About a decade ago, [1998] I gave a presentation at Duke, and later at various venues on the concept of "virtual commodity assets" becoming the defacto valuation platform against which all future trading indices, including currencies which themselves are a traded commodity, would be based.

The "dot com" debacle was a sort of momentary glimpse into this theoretical universe that had ALREADY become the well established, but "unpublished" reality of the global trading and currency grid systems.

What I found rather interesting at that particular event was that about half of the audience at the time (various faculty and industry analysts) were in complete denial, or simply did not want to see the obvious . . . but the other half not only were on the same page, but thought my presentation at the time was "too gentle" of a description of such phenomena.

But this is the real point, that was told to me in the strongest language possible - the public cannot be included in this "inner realm" of analysis, as the panic of realization and reaction thereof would itself become the process dynamic that would collapse the entire system.

In other words, even then, the system itself was already, in essence, a fantasy, a shell game of virtual commodities and valuation indices that had no real grounding in anything except the theoretical formulae that had been invented to create these "virtual commodity assets".
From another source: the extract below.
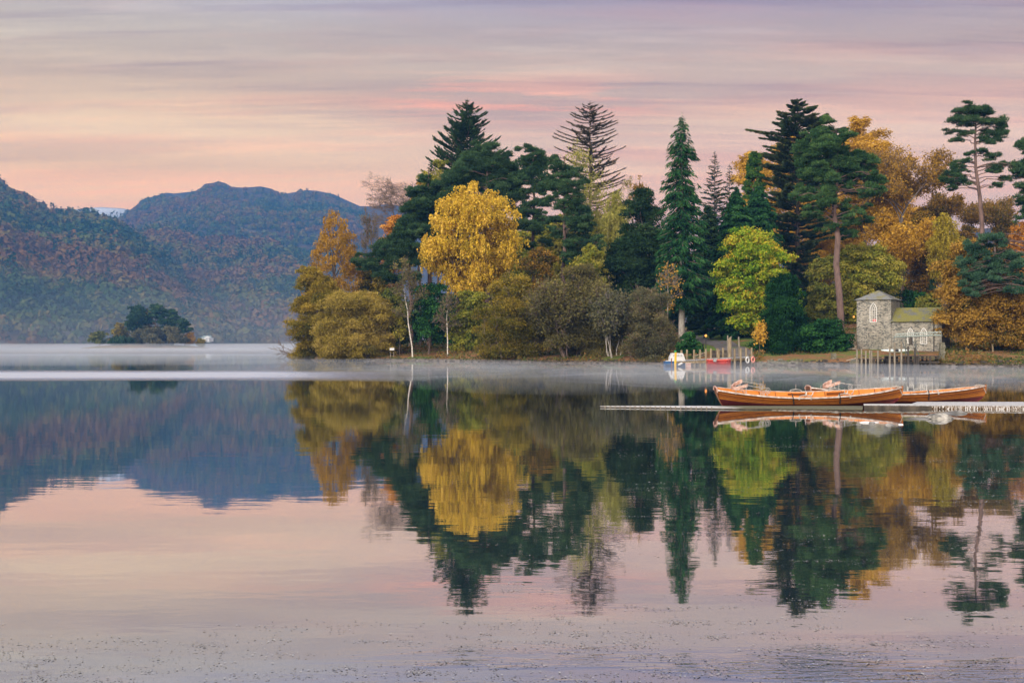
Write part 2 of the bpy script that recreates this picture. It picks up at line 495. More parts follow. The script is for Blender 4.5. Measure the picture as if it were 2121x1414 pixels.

The implied intrinsic valuation was not based on the system itself, but on the psychology of perception of value in the system.

I cannot stress this strongly enough.

And I reiterate, this was a closed event filled with some of the best intellects of academia and international economic systems theory to be found anywhere, which included a number of theoreticians who had already been long engaged in their hedge funds, derivatives trading, and so on.

This was a chilling indicator of the differences between the psychology of public perception, and actual system health.

This hollow house of cards has been a spectacular theater act for many years, and certainly this was not unknown to many who played at this level in the game.

My sense of the past ten years is that various insider elements in the transnational banking consortia knew, with certainty, that this "global Ponzi scheme" would eventually come to an end in its current form, and their plan was to position themselves as the new power elite coming out of this now occurring perfect storm of engineered economic chaos, as a strategic long term eventstream with "acceptable" collateral damage to large segments of the US and global populations.

PBS can't report this - no one can.

To do so would cause even more damage than what is already apparent, at an accelerated pace that would spiral completely out of control, and complete exposure of this macro system architecture as described will be blocked, by whatever means necessary.

And that's the key here - this is engineered economic chaos strategic objective, and the theory is to manage the apparent chaos within pre-determined parameters.

This is what I believe is the reality, as the evidence I have personally witnessed would strongly suggest such to be the case.

The reality is, there is no "there" there.